BTL Group Ltd. (BTL.V)  has entered into a binding letter of intent dated effective Feb. 16, 2016, with Xapcash Technologies Inc. to complete a business combination, whereby BTL has agreed, subject to certain conditions, to acquire all of the issued and outstanding securities of Xapcash. BTL and Xapcash are working together on new blockchain based remittance products utilizing Xapcash’s front-end remittance product and BTL’s back-end remittance platform (Interbit) to transmit funds globally, efficiently and at significantly reduced costs to users. Of particular importance to the Transaction and the launch of BTL’s blockchain remittance solution is the money service business (MSB) registration that Xapcash has obtained in Canada.

“This year is of strategic importance to BTL as we aim to penetrate the global remittance market with our blockchain solutions and start building revenues and margin,” commented Guy Halford-Thompson, CEO of BTL. “The addition of Xapcash, and its management and blockchain expertise advances this strategy.”

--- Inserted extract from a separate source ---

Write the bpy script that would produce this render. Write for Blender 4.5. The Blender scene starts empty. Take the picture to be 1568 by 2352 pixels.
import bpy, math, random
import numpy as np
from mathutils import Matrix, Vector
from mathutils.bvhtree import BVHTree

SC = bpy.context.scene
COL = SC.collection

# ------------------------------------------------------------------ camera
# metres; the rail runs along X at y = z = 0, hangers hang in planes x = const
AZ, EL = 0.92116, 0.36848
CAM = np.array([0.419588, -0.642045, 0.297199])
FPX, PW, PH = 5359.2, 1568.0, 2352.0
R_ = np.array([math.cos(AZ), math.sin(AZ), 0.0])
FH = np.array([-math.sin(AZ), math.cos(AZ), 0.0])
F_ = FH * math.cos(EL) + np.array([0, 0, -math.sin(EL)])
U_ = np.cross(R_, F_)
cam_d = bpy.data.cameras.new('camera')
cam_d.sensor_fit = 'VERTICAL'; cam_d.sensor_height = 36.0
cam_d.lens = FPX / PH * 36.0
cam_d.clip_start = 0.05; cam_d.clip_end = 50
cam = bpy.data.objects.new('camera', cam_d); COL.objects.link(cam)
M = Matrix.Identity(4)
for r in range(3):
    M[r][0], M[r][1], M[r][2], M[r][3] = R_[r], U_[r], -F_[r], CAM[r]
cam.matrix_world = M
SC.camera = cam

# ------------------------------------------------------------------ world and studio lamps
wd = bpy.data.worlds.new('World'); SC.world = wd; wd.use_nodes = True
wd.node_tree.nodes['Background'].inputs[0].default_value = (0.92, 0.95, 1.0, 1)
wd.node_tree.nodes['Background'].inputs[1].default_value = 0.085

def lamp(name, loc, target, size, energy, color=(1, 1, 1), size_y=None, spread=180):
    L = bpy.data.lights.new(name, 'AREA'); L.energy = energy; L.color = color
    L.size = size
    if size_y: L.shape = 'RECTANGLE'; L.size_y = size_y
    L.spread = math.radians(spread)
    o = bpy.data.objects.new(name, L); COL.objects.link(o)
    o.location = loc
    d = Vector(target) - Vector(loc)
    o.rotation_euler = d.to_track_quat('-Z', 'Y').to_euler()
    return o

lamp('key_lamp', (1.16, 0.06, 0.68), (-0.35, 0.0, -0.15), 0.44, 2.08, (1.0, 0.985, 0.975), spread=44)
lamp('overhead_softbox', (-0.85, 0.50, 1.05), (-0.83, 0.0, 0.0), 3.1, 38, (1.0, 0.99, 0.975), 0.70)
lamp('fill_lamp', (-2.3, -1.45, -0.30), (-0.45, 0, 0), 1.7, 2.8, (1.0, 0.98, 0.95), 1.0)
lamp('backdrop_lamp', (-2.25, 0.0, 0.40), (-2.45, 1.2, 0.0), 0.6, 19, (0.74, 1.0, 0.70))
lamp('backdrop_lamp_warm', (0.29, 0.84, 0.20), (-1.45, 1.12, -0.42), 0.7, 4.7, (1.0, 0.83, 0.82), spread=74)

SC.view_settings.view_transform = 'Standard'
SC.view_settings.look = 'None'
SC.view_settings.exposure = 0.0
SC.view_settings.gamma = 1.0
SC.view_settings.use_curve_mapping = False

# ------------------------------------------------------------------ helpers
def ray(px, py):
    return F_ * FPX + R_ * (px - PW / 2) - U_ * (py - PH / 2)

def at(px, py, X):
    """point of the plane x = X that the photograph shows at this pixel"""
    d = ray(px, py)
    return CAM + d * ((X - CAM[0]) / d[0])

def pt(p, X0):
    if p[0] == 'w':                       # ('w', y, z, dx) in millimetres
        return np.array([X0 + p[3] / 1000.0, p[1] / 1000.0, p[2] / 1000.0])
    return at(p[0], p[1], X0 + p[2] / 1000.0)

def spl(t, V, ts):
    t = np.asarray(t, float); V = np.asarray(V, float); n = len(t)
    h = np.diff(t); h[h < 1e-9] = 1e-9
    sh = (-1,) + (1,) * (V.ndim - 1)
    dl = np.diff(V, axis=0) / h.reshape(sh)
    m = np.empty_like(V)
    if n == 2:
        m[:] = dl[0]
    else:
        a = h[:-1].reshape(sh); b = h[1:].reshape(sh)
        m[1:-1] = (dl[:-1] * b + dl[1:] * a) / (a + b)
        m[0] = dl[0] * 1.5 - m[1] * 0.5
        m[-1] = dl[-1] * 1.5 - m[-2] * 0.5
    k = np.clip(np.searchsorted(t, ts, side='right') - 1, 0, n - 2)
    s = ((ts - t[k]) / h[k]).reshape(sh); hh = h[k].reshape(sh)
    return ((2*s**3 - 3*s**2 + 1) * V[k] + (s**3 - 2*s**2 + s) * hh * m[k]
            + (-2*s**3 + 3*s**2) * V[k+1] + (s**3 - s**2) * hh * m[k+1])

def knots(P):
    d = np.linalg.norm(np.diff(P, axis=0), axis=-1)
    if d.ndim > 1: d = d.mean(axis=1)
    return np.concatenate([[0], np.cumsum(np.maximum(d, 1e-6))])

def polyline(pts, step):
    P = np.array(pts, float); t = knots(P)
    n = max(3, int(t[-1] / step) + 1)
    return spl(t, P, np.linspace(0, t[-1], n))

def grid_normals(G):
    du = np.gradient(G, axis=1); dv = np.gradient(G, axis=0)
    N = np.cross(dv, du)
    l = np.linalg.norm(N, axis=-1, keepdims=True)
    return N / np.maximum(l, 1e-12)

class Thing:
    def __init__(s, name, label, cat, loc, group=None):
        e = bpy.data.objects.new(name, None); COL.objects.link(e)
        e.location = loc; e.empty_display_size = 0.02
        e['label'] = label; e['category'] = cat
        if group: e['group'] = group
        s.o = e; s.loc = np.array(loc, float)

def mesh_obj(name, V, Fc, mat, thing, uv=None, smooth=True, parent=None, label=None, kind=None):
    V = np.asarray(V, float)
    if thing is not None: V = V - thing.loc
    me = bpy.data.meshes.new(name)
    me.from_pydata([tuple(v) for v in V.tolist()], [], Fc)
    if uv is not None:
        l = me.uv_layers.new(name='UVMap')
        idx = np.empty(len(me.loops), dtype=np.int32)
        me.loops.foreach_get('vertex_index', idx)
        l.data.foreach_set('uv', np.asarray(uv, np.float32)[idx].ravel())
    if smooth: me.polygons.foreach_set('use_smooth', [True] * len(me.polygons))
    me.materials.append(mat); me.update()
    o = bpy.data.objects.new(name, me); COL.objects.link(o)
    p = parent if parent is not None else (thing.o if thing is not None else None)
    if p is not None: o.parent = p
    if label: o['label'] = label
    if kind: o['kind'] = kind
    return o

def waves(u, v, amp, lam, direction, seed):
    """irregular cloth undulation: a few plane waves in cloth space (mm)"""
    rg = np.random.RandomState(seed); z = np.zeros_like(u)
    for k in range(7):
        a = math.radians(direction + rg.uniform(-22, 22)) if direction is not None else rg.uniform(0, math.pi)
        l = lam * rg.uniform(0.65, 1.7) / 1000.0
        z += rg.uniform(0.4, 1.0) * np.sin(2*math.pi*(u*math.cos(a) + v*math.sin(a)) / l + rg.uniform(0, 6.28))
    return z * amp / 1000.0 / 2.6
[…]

“This merger with BTL ensures a successful launch of a joint remittance solution and pave the way for more innovative Xapcash/BTL products in the future,” said Jackson Warren, Xapcash founder and CEO. “Furthermore, the partnership significantly expands what is already considerable blockchain expertise among the management of BTL, and I am excited to become a shareholder of BTL.”

BTL will issue additional press releases related to the Transaction, its blockchain remittance solution and related sales and marketing objectives and other material information, as it becomes available.

The Transaction

The LOI is to be superseded by a definitive agreement (“Definitive Agreement”) to be signed on or before March 4, 2016 (or such other date as is agreed by the parties). BTL proposes to acquire all of the issued and outstanding securities of Xapcash pursuant to the terms of the Definitive Agreement, in exchange for 220,000 common shares of BTL. Given that the last closing price of the common shares of BTL prior to the issuance of this press release was $0.67 per share, aggregate consideration payable pursuant to the Transaction is deemed to be $147,400.

The Transaction is not a non-arm’s length transaction for the purposes of the policies of the TSX Venture Exchange (“Exchange”).

The Transaction is conditional upon, among other things: (i) the parties entering into a Definitive Agreement in respect to the Transaction and any collateral issues or matters on or before March 4, 2016; and (ii) the parties receiving all requisite regulatory approval, including the approval of the Exchange, and any third party approvals and authorizations.